Volgens het gerecht, onderdeel van het Europees Hof van Justitie, kan de commissie niet aantonen dat Amazon door afspraken met de Luxemburgse belastingdienst is voorgetrokken op andere bedrijven en dat het bedrijf daardoor zijn belastingdruk onrechtmatig kon verminderen.
In 2017 oordeelde EU-commissaris Margrethe Vestager (Mededinging) dat Luxemburg illegale staatssteun had verleend aan Amazon. Het bedrijf is gevestigd in het groothertogdom en genoot volgens de Deense voordelen ten opzichte van de concurrentie door een gunstige belastingdeal (‘ruling’) uit 2003, die in 2011 werd verlengd.
Amazon hoefde daardoor over bijna driekwart van de winst geen belasting te betalen en droeg vier keer minder af dan andere lokale bedrijven, zei Vestager indertijd. Volgens haar hanteerde de Luxemburgse fiscus een ongerechtvaardigde methode om de belastingaanslag te berekenen via een constructie met twee Amazon-dochters waartussen met winsten werd geschoven. Daarmee kon Amazon de belastingafdrachten drukken, maar daar is de Europese rechter het dus niet mee eens.
De uitspraak is een nieuwe klap in het gezicht van de commissie, die vorig jaar ook al werd teruggefloten nadat ze Ierland had opgedragen 13 miljard euro ‘achterstallige’ belasting van de Amerikaanse techgigant Apple te vorderen, en Nederland 25 miljoen van de Amerikaanse koffiebrander Starbucks. In 2019 won het dagelijks EU-bestuur juist een soortgelijke Luxemburgse belastingzaak over staatssteun voor Fiat, terwijl eerder op woensdag het gerecht de commissie ook gelijk gaf over een Luxemburgse belastingdeal met het Franse energiebedrijf Engie.

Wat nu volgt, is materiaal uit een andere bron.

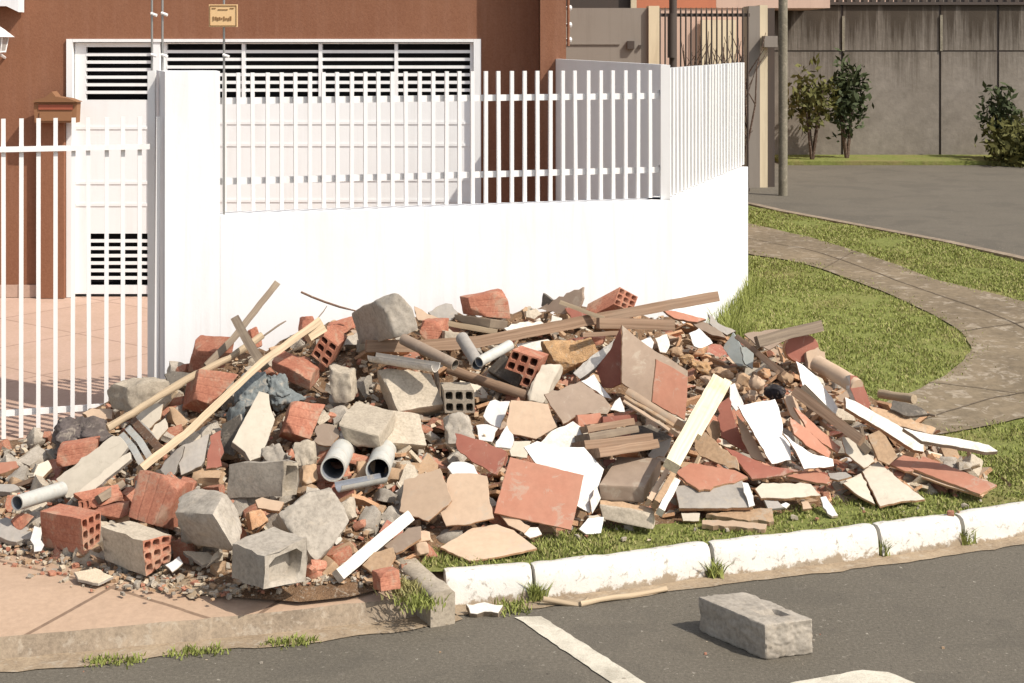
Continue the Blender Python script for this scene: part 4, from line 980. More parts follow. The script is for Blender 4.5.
tile('large taupe tile above the layered splintered boards',[(544,394),(562,389),(580,381),(604,397),(611,408),(607,414),(590,413),(576,416),(563,424)],46,4,'taupe','clay',.011,.08)
tile('white tile behind the large taupe tile',[(581,381),(594,374),(603,388),(612,399),(604,397)],36,6,'white','lime',.009,.06,jit=.0009)
tile('small white shard right of the large taupe tile',[(610,410),(615,401),(620,397),(625,412)],36,6,'white','lime',.009,.08,jit=.0009)
tile('pale pink panel under the long plank near the arrow tip',[(516,344),(548,339),(557,354),(566,360),(540,361),(520,353)],40,0,'offwhite','clay',.012,.05)
tile('tall taupe tile standing on edge right of centre, facing right',[(622,325),(640,340),(655,351),(672,360),(688,371),(688,386),(668,396),(650,403),(622,383)],16,22,'taupe','clay',.012,.12,jit=.0008)
tile('dark red underside tile leaning against the tall taupe tile',[(621,326),(621,384),(612,388),(602,387),(596,368),(610,350)],12,-42,'redterra','clay',.012,.11,jit=.001)
tile('terracotta tile leaning on the tall taupe tile',[(656,359),(672,367),(688,377),(687,400),(685,420),(668,411),(652,402)],18,22,'terra','clay',.010,.16,jit=.0008)
batten('top tile edge of the stack under the tall taupe tile',[(631,393),(680,424)],.030,.18,'beige',ds=(7.12,7.0),name='broken_tile',cat='tile')
batten('middle tile edge of the stack under the tall taupe tile',[(629,399),(678,428)],.018,.18,'tan',ds=(7.10,6.98),name='broken_tile',cat='tile')
batten('lowest tile edge of the stack under the tall taupe tile',[(628,404),(674,433)],.018,.18,'beige',ds=(7.08,6.96),name='broken_tile',cat='tile')
tile('grey blue triangle of tile left of the cream post',[(648,456),(655,444),(672,437),(670,447),(664,457)],30,-10,'grey','clay',.010,.06)
# splintered layered boards
batten('lowest layered board left of the cream post foot',[(590,454),(649,445)],.040,.16,'browood',ds=(6.62,6.78),cat='wooden board')
batten('second layered board from below, left of the cream post foot',[(578,446),(646,438)],.038,.16,'browood',ds=(6.72,6.84),cat='wooden board')
batten('third layered board with a splintered right end',[(582,438),(631,430)],.032,.14,'greywood',ds=(6.82,6.94),cat='wooden board')
batten('upper splintered layered board below the large taupe tile',[(582,430),(629,422)],.030,.12,'browood',ds=(6.9,7.0),cat='wooden board')
batten('pinkish strip lying on the layered splintered boards',[(577,420),(600,418)],.045,.03,'terra',ds=(6.95,6.98),name='broken_tile',cat='tile')
batten('red and cream strip on the right of the layered boards',[(602,421),(636,418)],.035,.03,'redterra',ds=(6.95,7.0),name='broken_tile',cat='tile')
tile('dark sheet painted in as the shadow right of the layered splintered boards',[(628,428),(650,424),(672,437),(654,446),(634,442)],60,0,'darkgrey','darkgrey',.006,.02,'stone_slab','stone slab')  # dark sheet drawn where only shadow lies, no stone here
# cream post
batten('wide cream painted post leaning diagonally right of centre',[(671,466),(718,381)],.068,.05,'whitewood',ds=(6.40,7.02),cat='post')
batten('narrow cream batten alongside the leaning cream post',[(696,436),(727,382)],.04,.03,'whitewood',ds=(6.62,7.04),cat='wooden board')
tile('tan folded board piece across the cream post',[(689,434),(701,431),(718,444),(736,457),(739,470),(720,464),(700,456)],30,-20,'tan','tan',.012,.16,'board_piece','board piece',.003)
tile('tan stone shard right of the cream post',[(706,430),(713,420),(722,422),(720,436),(712,444)],30,10,'tan','clay',.03,.10,jit=.004)
tile('deep red tile between the cream batten and the large white tile',[(718,404),(729,397),(734,418),(741,436),(749,454),(735,446),(721,437)],30,-8,'redterra','clay',.010,.10)
tile('tan tile edge left of the large white tile',[(736,414),(745,424),(757,444),(766,463),(751,457),(742,440)],30,-10,'beige','clay',.012,.12)
tile('large white glazed tile standing right of the cream post',[(738,406),(756,402),(775,399),(779,408),(783,425),(782,435),(790,443),(791,460),(772,464),(755,436)],32,10,'white','clay',.010,.16,jit=.001)
tile('white glazed tile with a pointed right end beside the large white tile',[(783,433),(797,444),(813,454),(833,459),(834,466),(804,469),(795,450)],38,8,'white','clay',.010,.16,jit=.0009)
tile('narrow white shard above the large white tile',[(730,385),(735,383),(739,394),(744,404),(736,411),(729,402)],30,0,'white','lime',.009,.10,jit=.0009)
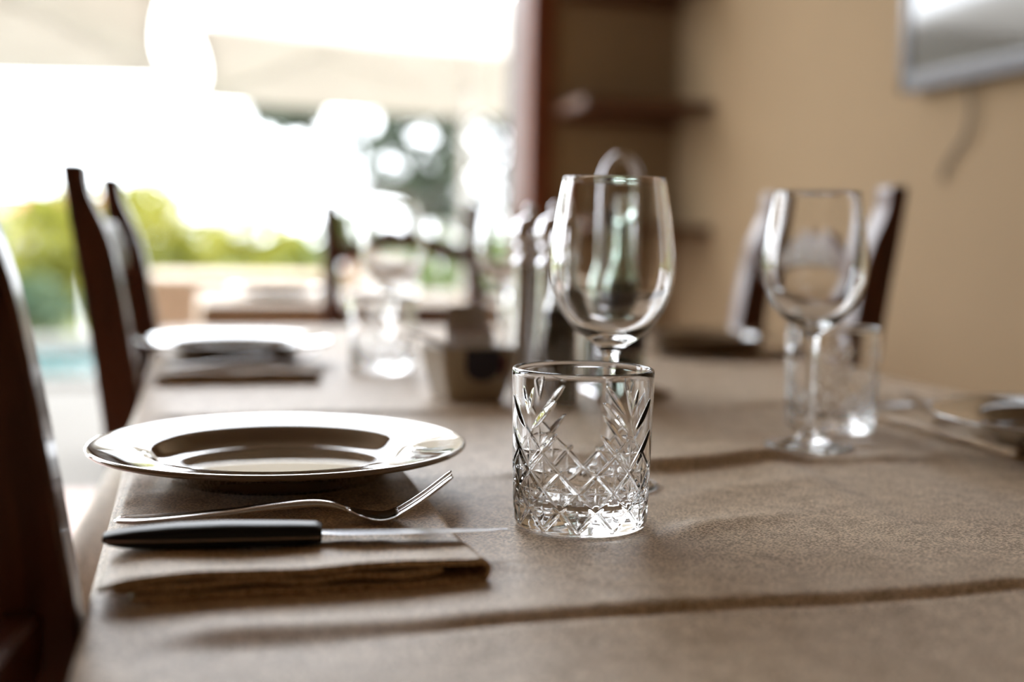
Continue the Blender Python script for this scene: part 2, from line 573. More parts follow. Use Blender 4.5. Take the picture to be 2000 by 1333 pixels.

In een reactie zegt Amazon blij te zijn met de uitspraak. „Die is in lijn met ons beleid dat we ons houden aan alle geldende wetgeving en dat Amazon geen speciale behandeling kreeg.” De commissie kan tegen het oordeel in beroep gaan bij het EU-hof, maar heeft nog niet laten weten of ze dat ook gaat doen.